Steven Davis, Mergers & Acquisitions, London


"While M&A activity remains muted impacting distributions to investors, investors will continue to be liquidity constrained and therefore, with a few notable exceptions, fundraising in 2024 will remain challenging and take longer. Investors will continue to take their time on investment decisions, being under no pressure to invest as many GPs are not able to use allocation scarcity as a technique to drive momentum in their fundraisings and in some cases, investors will use the challenged market to drive term changes. As investors seek liquidity and GPs look to find innovative ways of making distributions, we will see more volume and innovation in liquidity solutions – traditional secondary transactions, more GP-led continuation funds, and the use of NAV facilities. Despite the challenging fundraising environment, secondary funds have had strong fundraisings and have large amounts of capital to deploy; the current market presents a great opportunity for them. What this points to is GPs need experienced and seasoned fund counsel who know how to defend terms in a challenging market and who are able to help their GP clients think innovatively about ways to drive momentum in fundraising processes."

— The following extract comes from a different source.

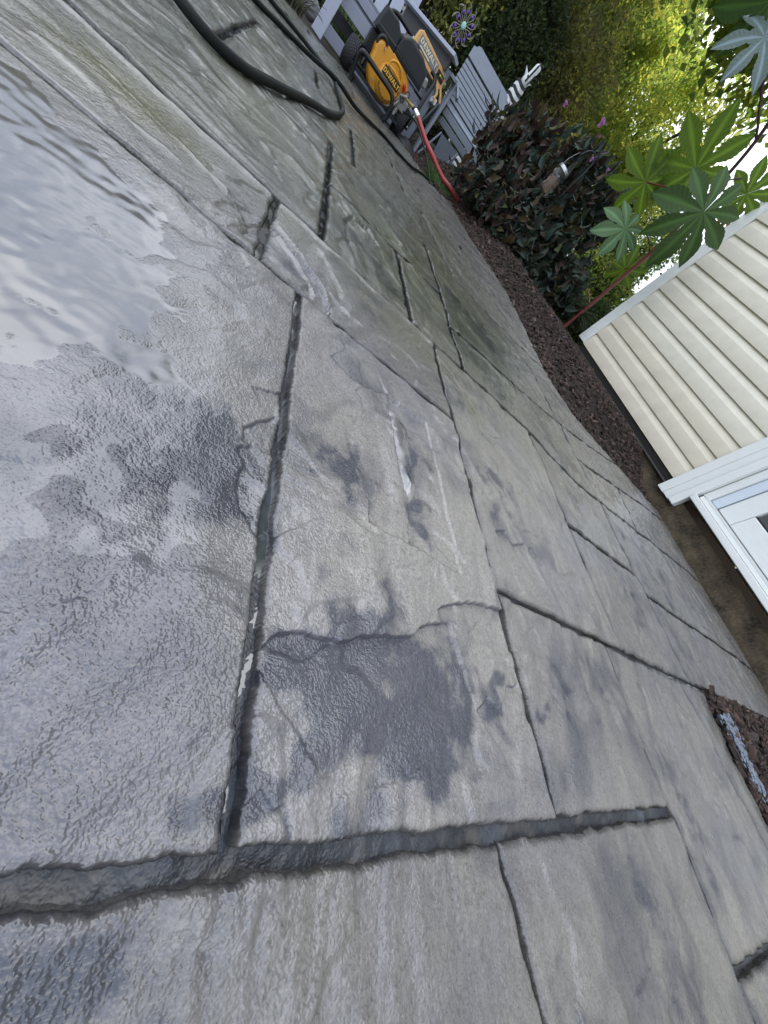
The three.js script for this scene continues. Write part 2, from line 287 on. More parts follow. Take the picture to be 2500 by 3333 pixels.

Nigel van Zyl, Private Funds, London


"Over the next 12 months, I expect to see a measured uptick in deal volume as the interest rate environment becomes somewhat more favorable. This will not be a dramatic shift from 2023, with a significant amount of activity focused on deals that can be accomplished predominantly with equity capital, including smaller to mid-size add-ons to existing portfolio company platforms. If there is a reason to be cautiously optimistic, it will be the product of waning patience over delayed exit timelines for sellers eager for realization events and the slightly softening interest rate environment that enables buyers and sellers to bridge the stubborn valuation divide of the last few years. As constraints on exits linger, I expect the proliferation of GP-led continuation fund transactions to persist as a widely pursued alternative pathway."